Консул Коллатин решил, что в этом нет ничего плохого, но Брут устроил грандиозный скандал, обвинив его прилюдно на форуме в предательстве. Все же после долгих препирательств граждане Рима решили вернуть деньги Тарквинию и больше о нем не вспоминать. Такое благодушие сейчас кажется несколько наивным, поскольку наша историческая память подсказывает, что за революциями, как правило, следуют конфискации. Но не будем забывать, что римскую элиту пугали крайние меры, которые могли стать прецедентом и когда-нибудь обрушиться на их головы или головы их потомков. Тем более что они находились в тесном родстве друг с другом. Так, например, жена Брута была из рода Вителлиев, которые являлись сторонниками Тарквиния. К Вителлиям, кстати, и обратились послы, вовлекая их в заговор против Республики. Те, в свою очередь, привлекли родню — двоих взрослых сыновей Брута, как писал Плутарх, «внушив им надежду, что, избавившись от тупости и жестокости своего отца, они породнятся с великим домом Тарквиниев и, быть может, сами достигнут царской власти». Но если Брут лишь прикидывался тупым, то Тит и Тиберий явно не отличались большим умом, решив играть в эти опасные игры.

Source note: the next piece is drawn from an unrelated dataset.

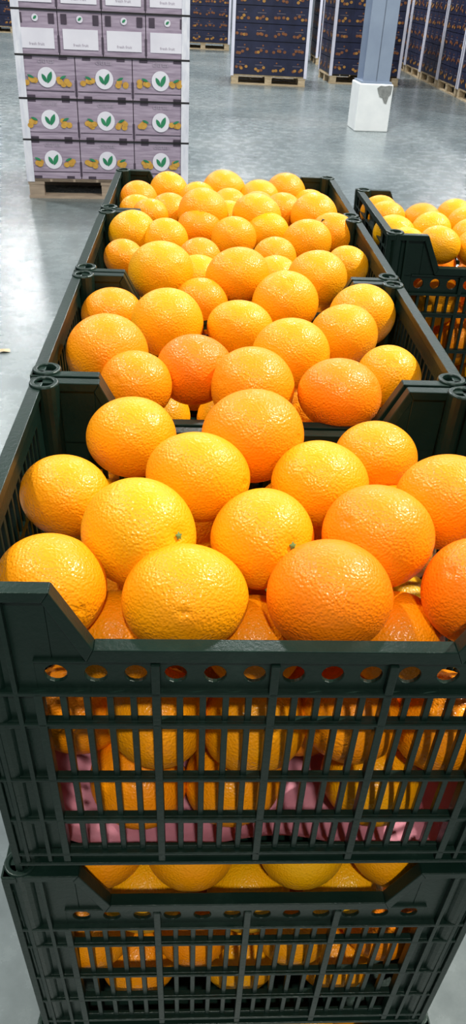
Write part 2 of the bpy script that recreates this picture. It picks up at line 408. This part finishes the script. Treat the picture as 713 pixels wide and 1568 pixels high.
def leaf(mb,x0,z0,x1,z1,w,y,mi,T):
    n=8; dx,dz=x1-x0,z1-z0; l=math.hypot(dx,dz); ux,uz=dx/l,dz/l; pts=[]
    for s in(1,-1):
        for i in range(n):
            t=(i/n) if s==1 else 1-i/n
            ww=w*math.sin(math.pi*t)**.8*s
            pts.append((x0+dx*t-uz*ww,z0+dz*t+ux*ww))
    m=len(pts); vs=[T(a,y,b) for a,b in pts]+[T(a,y-.0012,b) for a,b in pts]
    mb.add(vs,[tuple(range(m,2*m))]+[(i,(i+1)%m,m+(i+1)%m,m+i) for i in range(m)],mi)
def get_text(body,size):
    c=bpy.data.curves.new('t','FONT'); c.body=body; c.size=size; c.align_x='CENTER'; c.resolution_u=2
    o=bpy.data.objects.new('t',c); sc.collection.objects.link(o)
    dg=bpy.context.evaluated_depsgraph_get(); me=bpy.data.meshes.new_from_object(o.evaluated_get(dg))
    vs=[(v.co.x,v.co.y) for v in me.vertices]; fs=[tuple(p.vertices) for p in me.polygons]
    bpy.data.objects.remove(o); return vs,fs
TX=get_text('citrus',.05); TXS=get_text('fresh fruit',.026)
def text(mb,TXd,cx,cz,y,mi,T):
    vs,fs=TXd; mb.add([T(cx+a,y,cz+b_) for a,b_ in vs],fs,mi)
def mauve_box(mb,x0,x1,z0,z1,T,kind):
    w=x1-x0;h=z1-z0;cx=(x0+x1)/2
    rs=random.Random(int(x0*977+z0*131+kind*7))
    if kind==0:
        disc(mb,cx,z0+h*.50,.064,.064,-.002,2,T,28)
        leaf(mb,cx-.003,z0+h*.38,cx-.034,z0+h*.58,.013,-.0045,3,T)
        leaf(mb,cx+.002,z0+h*.36,cx+.034,z0+h*.64,.016,-.0045,3,T)
        for sx in(-1,1):
            for q in range(5):
                disc(mb,cx+sx*(w*.27+rs.uniform(-.03,.045)),z0+h*.40+rs.uniform(-.014,.02),.021,.018,-.0015-.0012*q,4,T,14)
            leaf(mb,cx+sx*w*.22,z0+h*.48,cx+sx*w*.34,z0+h*.55,.008,-.008,3,T)
        text(mb,TX,cx,z1-.045,-.003,5,T)
        for sx in(-1,1):
            for zc in (z0+.014,z1-.014):
                mb.box(cx+sx*w*.30-.028,cx+sx*w*.30+.028,-.0012,.002,zc-.008,zc+.008,1,T)
        mb.box(x0+.012,x1-.012,-.0008,.002,z0+h*.18,z0+h*.195,1,T)
    else:
        mb.box(x0+.03,x1-.03,-.003,.002,z0+h*.15,z0+h*.60,2,T)
        text(mb,TXS,cx,z0+h*.22,-.0045,5,T)
        disc(mb,cx,z0+h*.82,.022,.022,-.003,2,T,14); leaf(mb,cx-.012,z0+h*.79,cx+.012,z0+h*.86,.008,-.0055,3,T)
        for sx in(-1,1): mb.box(cx+sx*w*.36-.02,cx+sx*w*.36+.02,-.0015,.002,z0+h*.70,z0+h*.92,1,T)
def mauve_stack(loc_,rz,w,d,rows):
    e=empty('carton_pallet_stack',loc_,rz)
    obj('wooden_pallet',pallet_mesh(w,d,M_wood2),parent=e)
    mb=MB(); bh=.27; z=.141
    rs=random.Random(3)
    TF=lambda x,y,z:(x,y,z); TRt=lambda x,y,z:(w-y,x,z); TLf=lambda x,y,z:(y,d-x,z); TB=lambda x,y,z:(w-x,d-y,z)
    for r in range(rows):
        kind=0 if r<3 else (1 if r<5 else 0)
        n=3 if kind==0 else 4
        zo=z+r*bh
        nd=2 
        for i in range(n):
            for j in range(nd):
                jt=rs.uniform(-.003,.003)
                mb.box(w*i/n+.003,w*(i+1)/n-.003,d*j/nd+.003+jt*(j==0),d*(j+1)/nd-.003,zo+.003,zo+bh-.003,0)
            mauve_box(mb,w*i/n,w*(i+1)/n,zo,zo+bh,TF,kind)
            mauve_box(mb,w*i/n,w*(i+1)/n,zo,zo+bh,TB,kind)
        mb.box(.02,w-.02,.02,d-.02,zo-.002,zo+bh,1)
        for i in range(nd):
            mauve_box(mb,d*i/nd,d*(i+1)/nd,zo,zo+bh,TRt,kind); mauve_box(mb,d*i/nd,d*(i+1)/nd,zo,zo+bh,TLf,kind)
        for i in range(1,n): mb.box(w*i/n-.007,w*i/n+.007,-.001,.01,zo+.02,zo+bh*.45,1)
    obj('cartons',mb.mesh('mauve_cartons',[M_mauve,M_mdark,M_white,M_green,M_fruit,M_lab]),parent=e)
    mb=MB(); zt=z+rows*bh; t=.006
    for x,y,sx,sy in((0,0,1,1),(w,0,-1,1),(0,d,1,-1),(w,d,-1,-1)):
        xa,xb=sorted((x-sx*t,x+sx*.05)); ya,yb=sorted((y-sy*t,y)); mb.box(xa,xb,ya,yb,.12,zt)
        xa,xb=sorted((x-sx*t,x)); ya,yb=sorted((y,y+sy*.045)); mb.box(xa,xb,ya,yb,.12,zt)
    obj('edge_protectors',mb.mesh('edge_protectors',[M_film]),parent=e)
    mb=MB()
    for zz in (z+bh*1+.0,z+bh*2,z+bh*3,z+bh*4,z+bh*6):
        mb.box(-.008,w+.008,-.008,-.0065,zz-.006,zz+.006); mb.box(w+.0065,w+.008,-.008,d+.008,zz-.006,zz+.006)
        mb.box(-.008,-.0065,-.008,d+.008,zz-.006,zz+.006); mb.box(-.008,w+.008,d+.0065,d+.008,zz-.006,zz+.006)
    obj('straps',mb.mesh('straps',[M_black]),parent=e)
mauve_stack((-1.318,5.967,0),.087,1.2,1.0,7)

navy_cache={}
def navy_mesh(w,d,rows,nc):
    key=(w,d,rows,nc)
    if key in navy_cache: return navy_cache[key]
    mb=MB(); bh=.235; z=.141; rs=random.Random(5)
    TF=lambda x,y,z:(x,y,z); TRt=lambda x,y,z:(w-y,x,z); TLf=lambda x,y,z:(y,d-x,z)
    nd=max(2,round(d/w*nc))
    for r in range(rows):
        zo=z+r*bh
        mb.box(.02,w-.02,.02,d-.02,zo,zo+bh,4)
        for i in range(nc): mb.box(w*i/nc+.004,w*(i+1)/nc-.004,.003,d-.003,zo+.005,zo+bh-.005,0)
        for j in range(nd): mb.box(.001,w-.001,d*j/nd+.006,d*(j+1)/nd-.006,zo+.006,zo+bh-.006,0)
        for T,n,ww in((TF,nc,w),(TRt,nd,d),(TLf,nd,d)):
            for i in range(n):
                cx=ww*(i+.5)/n; u=ww/n
                for q in range(4):
                    disc(mb,cx+(q-1.5)*u*.17+rs.uniform(-.02,.02),zo+bh*.34+rs.uniform(-.02,.04),.025,.021,-.0015-.001*q,rs.choice([1,2,2]),T,12)
                disc(mb,cx+rs.uniform(-.05,.05),zo+bh*.75,.014,.012,-.0015,2,T,10)
                mb.box(cx-u*.25,cx+u*.2,-.001,.002,zo+bh*.58,zo+bh*.62,3,T)
    me=mb.mesh('navy_cartons',[M_navy,M_nfr,M_brown,M_nlab,M_black])
    mb=MB(); zt=z+rows*bh; t=.012
    for x,y,sx,sy in((0,0,1,1),(w,0,-1,1),(0,d,1,-1),(w,d,-1,-1)):
        xa,xb=sorted((x-sx*t,x+sx*.035)); ya,yb=sorted((y-sy*t,y)); mb.box(xa,xb,ya,yb,.12,zt)
        xa,xb=sorted((x-sx*t,x)); ya,yb=sorted((y,y+sy*.035)); mb.box(xa,xb,ya,yb,.12,zt)
    me2=mb.mesh('edge_protectors',[M_white])
    navy_cache[key]=(me,me2,pallet_mesh(w,d,M_wood)); return navy_cache[key]
def navy_stack(x,y,rz,w=1.2,d=1.0,rows=8,nc=4):
    e=empty('carton_pallet_stack',(x,y,0),rz); a,b_,c=navy_mesh(w,d,rows,nc)
    obj('cartons',a,parent=e); obj('edge_protectors',b_,parent=e); obj('wooden_pallet',c,parent=e)
navy_stack(.48,14.0,-.03)
navy_stack(2.17,14.66,.06)
navy_stack(-.55,20.4,.0)
navy_stack(-1.95,20.5,.0)
navy_stack(.95,18.2,.0)
navy_stack(2.35,18.0,0)
navy_stack(-5.8,22.6,0)
navy_stack(-7.2,22.6,0)
for i in range(7): navy_stack(4.05+.0,12.3+i*1.28+1.2,-math.pi/2,1.2,1.0)
navy_stack(4.05,12.2,-math.pi/2)

# ------------------------------------------------------------ pillar
e=empty('steel_column',(1.99,9.98,0),.06)
mb=MB(); s=.20
mb.box(-s,s,-s,s,0,.50); o=obj('concrete_base',mb.mesh('base',[M_conc]),parent=e); bevelled(o,.012,3)
mb=MB()
pts=[(.01,.46),(.05,.485),(.10,.48),(.15,.49),(.185,.485),(.18,.40),(.155,.37),(.14,.30),(.11,.31),(.085,.36),(.05,.37),(.03,.41)]
n=len(pts); mb.add([(x,-s-.001,z) for x,z in pts]+[(x,-s-.003,z) for x,z in pts],[tuple(range(n,2*n))]+[(i,(i+1)%n,n+(i+1)%n,n+i) for i in range(n)])
obj('chipped_patch',mb.mesh('chip',[M_chip]),parent=e)
mb=MB(); a=.155
mb.box(-a,a,-a,-a+.016,.5,7.5); mb.box(-a,a,a-.016,a,.5,7.5); mb.box(-.006,.006,-a,a,.5,7.5); mb.box(-.18,.18,-.18,.18,.5,.52)
obj('h_beam',mb.mesh('h_beam',[M_steel]),parent=e)

# paper scrap
mb=MB(); vs=[(0,0,.004),(.03,-.006,.012),(.055,.01,.003),(.05,.03,.010),(.02,.036,.004),(-.004,.02,.012),(.025,.014,.016)]
mb.add(vs,[(i,(i+1)%6,6) for i in range(6)]); obj('paper_scrap',mb.mesh('scrap',[M_wood]),(-.95,3.05,0))

# room
mb=MB(); mb.box(-16,12,-8,32,-.1,0); obj('floor',mb.mesh('floor',[M_fl]))
mb=MB(); mb.box(-16,12,32,32.2,0,8); obj('wall_back',mb.mesh('wall_back',[M_wall]))

# ------------------------------------------------------------ lights
w=bpy.data.worlds.new('w'); sc.world=w; w.use_nodes=True; bg=w.node_tree.nodes['Background']
bg.inputs['Color'].default_value=(.90,.95,1.0,1); bg.inputs['Strength'].default_value=.15
def lamp(x,y,z,p,size=.45,col=(1,.98,.94)):
    l=bpy.data.lights.new('high_bay_lamp','AREA'); l.shape='DISK'; l.size=size; l.energy=p; l.color=col
    o=bpy.data.objects.new('high_bay_lamp',l); sc.collection.objects.link(o); o.location=(x,y,z)
def aimed(x,y,z,p,size,tx,ty,tz):
    l=bpy.data.lights.new('high_bay_lamp','AREA'); l.shape='DISK'; l.size=size; l.energy=p; l.color=(1,.96,.88)
    o=bpy.data.objects.new('high_bay_lamp',l); sc.collection.objects.link(o); o.location=(x,y,z)
    o.rotation_euler=(Vector((tx,ty,tz))-Vector((x,y,z))).to_track_quat('-Z','Y').to_euler()
aimed(3.4,1.3,5.2,440,.22,0,.5,1.1)
aimed(-2.6,.6,5.8,150,.25,0,.5,1.1)
aimed(.2,-3.0,5.2,160,.3,0,.3,1.0)
for x in(-5,1,7):
    for y in(8,15,22): lamp(x,y,6.5,360,.6,(.97,.98,1))
lamp(-5,2,6.5,150,.6,(.97,.98,1))

# ------------------------------------------------------------ camera
yaw,pitch,roll=-.0656,.6030,.0538
f=Vector((-math.sin(yaw)*math.cos(pitch),math.cos(yaw)*math.cos(pitch),-math.sin(pitch)))
r0=Vector((math.cos(yaw),math.sin(yaw),0)); u0=r0.cross(f)
r=math.cos(roll)*r0+math.sin(roll)*u0; u=-math.sin(roll)*r0+math.cos(roll)*u0
cam=bpy.data.cameras.new('camera'); co=bpy.data.objects.new('camera',cam); sc.collection.objects.link(co)
Mx=Matrix((r,u,-f)).transposed().to_4x4(); Mx.translation=Vector((-.0543,-.3523,.3039+ZR)); co.matrix_world=Mx
cam.sensor_fit='VERTICAL'; cam.sensor_height=36; cam.lens=1223/1600*36; cam.clip_start=.02; cam.clip_end=200
sc.camera=co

Новоявленные заговорщики для успеха своего предприятия решили устроить человеческое жертвоприношение — вполне в традициях этрусков, к которым принадлежал род Тарквиниев. Чей-то раб случайно оказался свидетелем сборища. Подслушав разговоры послов и римлян, раб бежит к Валерию и сообщает ему о том, что консулов собираются убить, а царю снова вернуть власть. Валерий действует решительно и хватает заговорщиков. В вещах послов обнаруживается переписка, где названы имена. Все улики налицо.